You may still want to force the range's last number to be 0 by
using a constant like range(a,-1,-1) rather than just take
the last number of range(a,b,-1) by using slice notation.
Gary Herron
All true and valid of course, but I was just contridicting the "the
ONLY way to get a 0" (emphasis mine) part of the statement.
Gary Herron
Mensanator
Does it still contradict if you do not use the '::' as the OP
requested?
>
> Gary Herron
>
>
>
>
>
> >> >>> range(9)[2::-1]
> >> [2, 1, 0]
>
> >> Gary Herron- Hide quoted text -
>
> - Show quoted text -- Hide quoted text -
>
> - Show quoted text -
Gary Herron
> On Mar 5, 6:34 pm, Gary Herron <gher...@islandtraining.com> wrote:
>
>> Mensanator wrote:
>>
>>> On Mar 5, 3:42 pm, Gary Herron <gher...@islandtraining.com> wrote:
>>>
>>>> Mensanator wrote:
>>>>
>>>>> The only way to get a 0 from a reverse range() is to have a bound of
>>>>> -1.
>>>>>
>>>> Not quite. An empty second bound goes all the way to the zero index:
>>>>
>>> Not the same thing. You're using the bounds of the slice index.
>>> I was refering to the bounds of the range() function.
>>>
>>>>>> for a in range(9,-9,-1):print(a,end=' ')
>>>>>>
>>> 9 8 7 6 5 4 3 2 1 0 -1 -2 -3 -4 -5 -6 -7 -8
>>>
>>> To get that to stop at 0, you use a -1 as the bounds:
>>>
>>>>>> for a in range(9,-1,-1):print(a,end=' ')
>>>>>>
>>> 9 8 7 6 5 4 3 2 1 0
>>>
>>> Your slice notation only works if the last (first?) number in
>>> the range happens to be 0. What if the range bounds were variables?

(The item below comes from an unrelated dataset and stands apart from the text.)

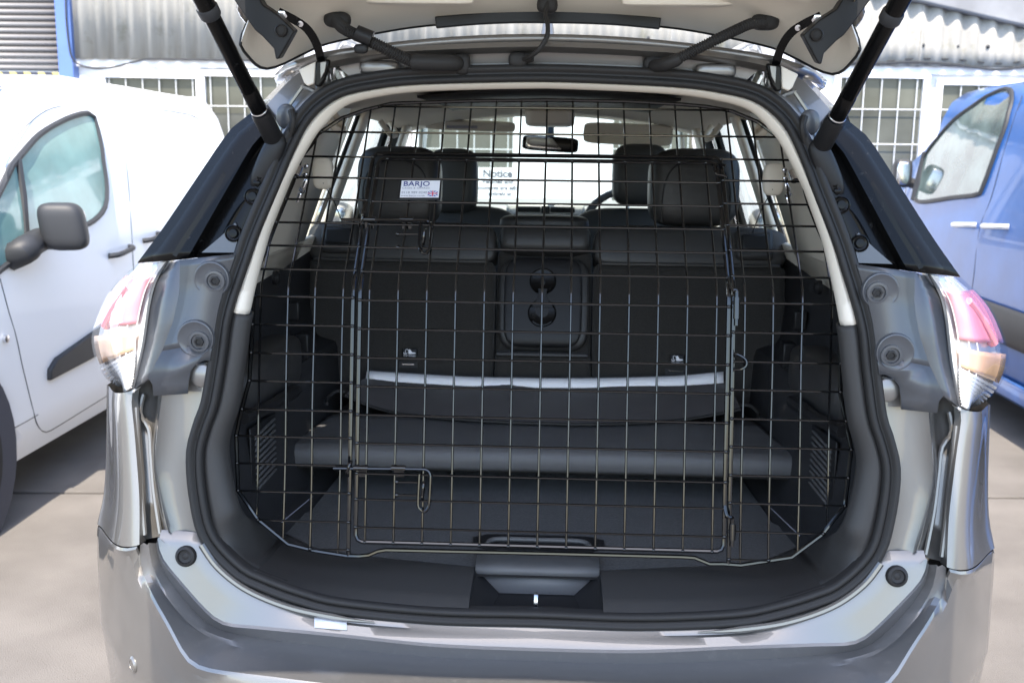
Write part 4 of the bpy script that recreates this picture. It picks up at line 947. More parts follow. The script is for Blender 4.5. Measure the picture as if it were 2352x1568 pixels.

>>> You may still want to force the range's last number to be 0 by
>>> using a constant like range(a,-1,-1) rather than just take
>>> the last number of range(a,b,-1) by using slice notation.
>>>
>> All true and valid of course, but I was just contridicting the "the
>> ONLY way to get a 0" (emphasis mine) part of the statement.
>>
>
> Does it still contradict if you do not use the '::' as the OP
> requested?
>
Not to my knowledge... I believe your statement is true in all cases
which explicitly state the stop value.